Friday, 19 June 2009

Decorative potager




































The distinction between a 'potager' and a 'bog-standard' vegetable plot is the degree of decorative value, largely derived from formal elements (regular beds, trained fruit forms) combined with flowers and the most decorative vegetables.

I had this very much in mind when I turned my front garden largely over to vegetables and a variety of trained and half-standard pears. The locals hereabouts aren't the most enlightened, and anything that strays from the norm of bedding plants edging a lawn, tortured to within an inch of it's life, (or worse, just grim concrete) is viewed with great suspicion as a sign of terminal eccentricity. Despite the risks of being tarred and feathered, my front is very productive, with 18 different pear/quince cultivars (growing in a number of trained forms, mostly step-overs, but also arches, espaliers and 2 half standards). One bed is entirely devoted to strawberries, which have yielded about 8lbs of fruit already in this, their first proper year of fruiting, and still have a way to go before they finish. The other bed will eventually be devoted to asparagus, which I'm gradually building up from seed.
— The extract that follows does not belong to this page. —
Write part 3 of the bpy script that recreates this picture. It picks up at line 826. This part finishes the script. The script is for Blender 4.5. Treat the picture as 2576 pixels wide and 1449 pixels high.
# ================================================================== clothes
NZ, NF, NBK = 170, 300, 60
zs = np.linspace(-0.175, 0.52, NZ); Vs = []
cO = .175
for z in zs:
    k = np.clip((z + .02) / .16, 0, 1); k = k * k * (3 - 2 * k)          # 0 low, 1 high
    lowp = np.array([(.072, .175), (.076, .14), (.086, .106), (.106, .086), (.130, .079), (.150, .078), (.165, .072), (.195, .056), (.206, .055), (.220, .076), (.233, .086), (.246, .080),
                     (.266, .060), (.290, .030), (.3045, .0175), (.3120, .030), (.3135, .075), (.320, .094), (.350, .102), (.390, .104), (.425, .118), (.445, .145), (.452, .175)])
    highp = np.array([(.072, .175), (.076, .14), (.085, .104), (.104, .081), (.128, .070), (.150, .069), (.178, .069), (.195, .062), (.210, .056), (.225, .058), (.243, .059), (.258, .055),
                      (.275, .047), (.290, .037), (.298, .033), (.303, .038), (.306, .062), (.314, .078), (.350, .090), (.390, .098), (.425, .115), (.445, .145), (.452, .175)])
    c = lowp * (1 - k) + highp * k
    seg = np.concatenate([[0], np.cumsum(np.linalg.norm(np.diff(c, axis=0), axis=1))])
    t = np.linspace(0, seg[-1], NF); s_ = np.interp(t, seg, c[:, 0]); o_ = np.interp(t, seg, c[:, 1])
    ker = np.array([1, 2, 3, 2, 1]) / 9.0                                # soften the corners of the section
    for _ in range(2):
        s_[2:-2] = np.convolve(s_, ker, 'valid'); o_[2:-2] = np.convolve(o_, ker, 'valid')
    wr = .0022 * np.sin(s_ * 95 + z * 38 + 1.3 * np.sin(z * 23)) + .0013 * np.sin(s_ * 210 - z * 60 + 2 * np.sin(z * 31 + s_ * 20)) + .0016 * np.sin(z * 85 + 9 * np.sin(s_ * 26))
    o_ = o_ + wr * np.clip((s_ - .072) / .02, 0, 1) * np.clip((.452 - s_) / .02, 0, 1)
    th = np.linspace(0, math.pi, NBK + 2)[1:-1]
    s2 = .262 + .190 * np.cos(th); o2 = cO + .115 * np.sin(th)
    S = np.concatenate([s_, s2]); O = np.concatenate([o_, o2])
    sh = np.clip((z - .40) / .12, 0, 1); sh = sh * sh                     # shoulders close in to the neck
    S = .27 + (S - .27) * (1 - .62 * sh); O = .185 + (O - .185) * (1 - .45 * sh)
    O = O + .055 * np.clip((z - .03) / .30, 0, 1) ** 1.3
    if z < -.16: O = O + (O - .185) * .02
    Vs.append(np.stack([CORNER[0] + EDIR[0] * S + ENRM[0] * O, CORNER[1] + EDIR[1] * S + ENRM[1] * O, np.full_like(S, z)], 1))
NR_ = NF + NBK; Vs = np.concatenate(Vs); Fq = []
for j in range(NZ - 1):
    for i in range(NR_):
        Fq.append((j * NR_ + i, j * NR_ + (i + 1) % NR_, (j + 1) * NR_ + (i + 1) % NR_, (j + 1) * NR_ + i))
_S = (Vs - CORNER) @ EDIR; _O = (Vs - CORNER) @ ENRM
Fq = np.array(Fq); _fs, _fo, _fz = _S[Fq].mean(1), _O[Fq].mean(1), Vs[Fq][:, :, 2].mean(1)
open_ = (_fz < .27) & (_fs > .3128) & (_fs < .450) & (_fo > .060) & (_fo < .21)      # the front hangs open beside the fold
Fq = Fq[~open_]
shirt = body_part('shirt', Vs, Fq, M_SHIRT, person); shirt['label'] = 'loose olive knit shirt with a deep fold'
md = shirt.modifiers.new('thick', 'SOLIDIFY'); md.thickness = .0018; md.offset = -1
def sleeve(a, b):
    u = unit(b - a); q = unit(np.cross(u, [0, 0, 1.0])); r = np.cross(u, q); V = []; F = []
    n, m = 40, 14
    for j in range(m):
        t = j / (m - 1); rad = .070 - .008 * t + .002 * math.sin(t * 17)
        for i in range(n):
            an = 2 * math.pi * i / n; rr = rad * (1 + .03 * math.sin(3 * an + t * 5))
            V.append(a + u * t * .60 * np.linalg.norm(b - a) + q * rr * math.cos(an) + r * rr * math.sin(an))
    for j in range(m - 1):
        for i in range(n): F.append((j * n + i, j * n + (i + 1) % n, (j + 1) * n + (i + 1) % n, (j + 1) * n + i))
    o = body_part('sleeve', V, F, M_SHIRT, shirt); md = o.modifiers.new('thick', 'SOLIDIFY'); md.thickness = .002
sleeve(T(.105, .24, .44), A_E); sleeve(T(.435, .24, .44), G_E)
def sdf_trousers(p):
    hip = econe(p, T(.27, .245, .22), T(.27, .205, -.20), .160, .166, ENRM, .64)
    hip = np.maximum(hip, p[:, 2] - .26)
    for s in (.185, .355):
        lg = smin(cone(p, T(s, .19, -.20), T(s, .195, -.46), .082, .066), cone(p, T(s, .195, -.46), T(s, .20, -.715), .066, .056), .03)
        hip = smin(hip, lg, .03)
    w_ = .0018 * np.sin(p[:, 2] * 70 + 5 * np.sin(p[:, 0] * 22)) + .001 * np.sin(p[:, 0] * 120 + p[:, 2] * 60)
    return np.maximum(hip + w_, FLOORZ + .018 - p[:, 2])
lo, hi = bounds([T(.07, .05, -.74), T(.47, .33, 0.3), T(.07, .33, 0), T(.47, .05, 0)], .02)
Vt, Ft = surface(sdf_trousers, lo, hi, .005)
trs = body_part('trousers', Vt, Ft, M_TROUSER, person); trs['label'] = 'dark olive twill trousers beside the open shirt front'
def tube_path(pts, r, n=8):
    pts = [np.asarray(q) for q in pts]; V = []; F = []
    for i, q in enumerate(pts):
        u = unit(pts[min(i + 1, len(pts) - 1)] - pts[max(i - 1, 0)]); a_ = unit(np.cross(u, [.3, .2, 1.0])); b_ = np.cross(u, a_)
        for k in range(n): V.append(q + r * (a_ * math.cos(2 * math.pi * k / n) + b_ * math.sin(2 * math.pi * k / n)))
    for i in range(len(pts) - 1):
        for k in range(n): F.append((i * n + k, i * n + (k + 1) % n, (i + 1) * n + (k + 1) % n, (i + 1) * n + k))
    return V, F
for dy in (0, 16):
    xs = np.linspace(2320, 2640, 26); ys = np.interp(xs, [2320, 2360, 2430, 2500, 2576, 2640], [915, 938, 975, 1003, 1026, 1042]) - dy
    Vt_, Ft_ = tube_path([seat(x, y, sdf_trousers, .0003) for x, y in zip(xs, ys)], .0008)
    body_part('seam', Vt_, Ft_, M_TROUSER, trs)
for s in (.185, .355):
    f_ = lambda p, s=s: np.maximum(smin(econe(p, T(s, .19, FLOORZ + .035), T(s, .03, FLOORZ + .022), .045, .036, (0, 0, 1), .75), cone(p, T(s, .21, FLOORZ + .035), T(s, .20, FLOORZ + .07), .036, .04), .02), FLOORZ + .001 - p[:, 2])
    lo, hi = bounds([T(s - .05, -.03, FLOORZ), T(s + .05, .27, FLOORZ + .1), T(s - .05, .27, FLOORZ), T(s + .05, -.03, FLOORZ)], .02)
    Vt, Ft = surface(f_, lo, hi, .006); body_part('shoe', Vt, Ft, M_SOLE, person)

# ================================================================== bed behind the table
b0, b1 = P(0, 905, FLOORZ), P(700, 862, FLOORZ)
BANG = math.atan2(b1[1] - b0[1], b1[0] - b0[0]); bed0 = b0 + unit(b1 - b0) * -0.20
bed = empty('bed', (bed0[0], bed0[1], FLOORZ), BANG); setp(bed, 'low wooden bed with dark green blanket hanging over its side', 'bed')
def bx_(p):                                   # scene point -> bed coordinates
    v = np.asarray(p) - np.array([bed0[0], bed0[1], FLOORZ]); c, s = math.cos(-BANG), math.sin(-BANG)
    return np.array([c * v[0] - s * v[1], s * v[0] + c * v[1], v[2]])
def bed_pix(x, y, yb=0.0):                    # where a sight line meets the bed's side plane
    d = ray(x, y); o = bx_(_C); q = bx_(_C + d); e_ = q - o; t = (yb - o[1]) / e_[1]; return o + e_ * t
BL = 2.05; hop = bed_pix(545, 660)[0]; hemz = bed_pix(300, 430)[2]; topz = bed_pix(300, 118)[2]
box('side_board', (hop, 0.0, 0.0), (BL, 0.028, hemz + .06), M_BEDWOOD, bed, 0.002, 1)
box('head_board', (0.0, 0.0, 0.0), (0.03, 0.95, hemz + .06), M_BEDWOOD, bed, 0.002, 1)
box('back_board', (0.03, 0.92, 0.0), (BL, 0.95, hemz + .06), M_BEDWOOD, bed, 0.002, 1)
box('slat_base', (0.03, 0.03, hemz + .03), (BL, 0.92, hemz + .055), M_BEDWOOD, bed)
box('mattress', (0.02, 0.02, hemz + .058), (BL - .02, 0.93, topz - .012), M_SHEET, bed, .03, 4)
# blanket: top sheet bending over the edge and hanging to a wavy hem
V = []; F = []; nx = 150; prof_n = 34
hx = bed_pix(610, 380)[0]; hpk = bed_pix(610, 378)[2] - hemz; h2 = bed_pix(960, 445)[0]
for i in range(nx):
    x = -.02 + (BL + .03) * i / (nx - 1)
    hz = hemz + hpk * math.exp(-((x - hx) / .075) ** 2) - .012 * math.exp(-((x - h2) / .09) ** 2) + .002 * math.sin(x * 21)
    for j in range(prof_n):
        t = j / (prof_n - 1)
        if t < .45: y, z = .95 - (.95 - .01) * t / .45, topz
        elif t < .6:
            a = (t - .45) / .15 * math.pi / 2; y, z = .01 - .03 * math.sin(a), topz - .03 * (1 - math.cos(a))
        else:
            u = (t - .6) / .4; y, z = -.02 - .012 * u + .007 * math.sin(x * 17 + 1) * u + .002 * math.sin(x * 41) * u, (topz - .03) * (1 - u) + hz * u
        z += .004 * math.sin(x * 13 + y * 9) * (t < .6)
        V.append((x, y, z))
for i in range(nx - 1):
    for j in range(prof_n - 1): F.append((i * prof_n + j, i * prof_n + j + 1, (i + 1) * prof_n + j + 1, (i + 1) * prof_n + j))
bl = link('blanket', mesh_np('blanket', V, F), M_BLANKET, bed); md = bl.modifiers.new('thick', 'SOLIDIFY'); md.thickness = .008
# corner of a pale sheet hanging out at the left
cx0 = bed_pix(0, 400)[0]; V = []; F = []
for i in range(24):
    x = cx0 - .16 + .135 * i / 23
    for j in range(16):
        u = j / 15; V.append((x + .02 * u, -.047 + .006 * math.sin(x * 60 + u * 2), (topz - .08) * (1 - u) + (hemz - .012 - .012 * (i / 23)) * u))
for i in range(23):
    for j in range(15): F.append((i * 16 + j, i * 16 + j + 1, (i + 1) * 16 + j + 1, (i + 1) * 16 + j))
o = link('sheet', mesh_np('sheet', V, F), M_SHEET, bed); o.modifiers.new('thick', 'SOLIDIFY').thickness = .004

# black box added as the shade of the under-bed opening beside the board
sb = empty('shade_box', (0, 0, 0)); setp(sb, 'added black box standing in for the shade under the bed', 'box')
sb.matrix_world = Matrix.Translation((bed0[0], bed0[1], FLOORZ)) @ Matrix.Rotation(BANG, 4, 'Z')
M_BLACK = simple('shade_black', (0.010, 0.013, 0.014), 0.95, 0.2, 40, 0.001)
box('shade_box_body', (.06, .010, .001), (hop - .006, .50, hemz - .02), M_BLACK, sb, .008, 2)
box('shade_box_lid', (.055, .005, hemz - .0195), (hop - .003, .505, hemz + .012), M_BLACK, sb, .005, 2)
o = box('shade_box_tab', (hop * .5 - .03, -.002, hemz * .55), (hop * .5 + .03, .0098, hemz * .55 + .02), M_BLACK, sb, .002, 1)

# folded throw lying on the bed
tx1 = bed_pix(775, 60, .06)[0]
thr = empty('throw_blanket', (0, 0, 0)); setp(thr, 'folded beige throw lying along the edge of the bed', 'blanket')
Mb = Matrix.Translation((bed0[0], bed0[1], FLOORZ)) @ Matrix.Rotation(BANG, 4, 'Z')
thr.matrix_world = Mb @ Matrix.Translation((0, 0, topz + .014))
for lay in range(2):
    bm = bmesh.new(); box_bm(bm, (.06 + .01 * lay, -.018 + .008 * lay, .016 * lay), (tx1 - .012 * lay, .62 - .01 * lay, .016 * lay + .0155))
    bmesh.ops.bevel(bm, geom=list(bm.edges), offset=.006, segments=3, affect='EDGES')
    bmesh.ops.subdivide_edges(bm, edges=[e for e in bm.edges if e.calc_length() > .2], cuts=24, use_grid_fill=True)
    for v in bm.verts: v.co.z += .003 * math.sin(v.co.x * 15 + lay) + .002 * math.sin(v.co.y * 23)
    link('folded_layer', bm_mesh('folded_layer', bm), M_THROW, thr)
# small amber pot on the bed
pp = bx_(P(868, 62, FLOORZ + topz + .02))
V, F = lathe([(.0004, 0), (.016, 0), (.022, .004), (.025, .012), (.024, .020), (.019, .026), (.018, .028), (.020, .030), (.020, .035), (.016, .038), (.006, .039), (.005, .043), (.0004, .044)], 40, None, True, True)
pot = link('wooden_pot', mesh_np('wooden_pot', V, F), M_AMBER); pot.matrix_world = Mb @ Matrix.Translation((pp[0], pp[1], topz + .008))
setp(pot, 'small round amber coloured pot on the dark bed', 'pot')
I planted the part where the latter had failed with garlic last year, and have just harvested a bumper crop of 40 very large bulbs.

For some reason the colour scheme ended up being red, with a stunning display of shrub rose Scarlet Fire, Papaver orientalis 'Turkenlouis', red valerian with contrast provided by dark red foliage of various sedums, bronze fennel and Lysimachia ciliata 'Firecracker'.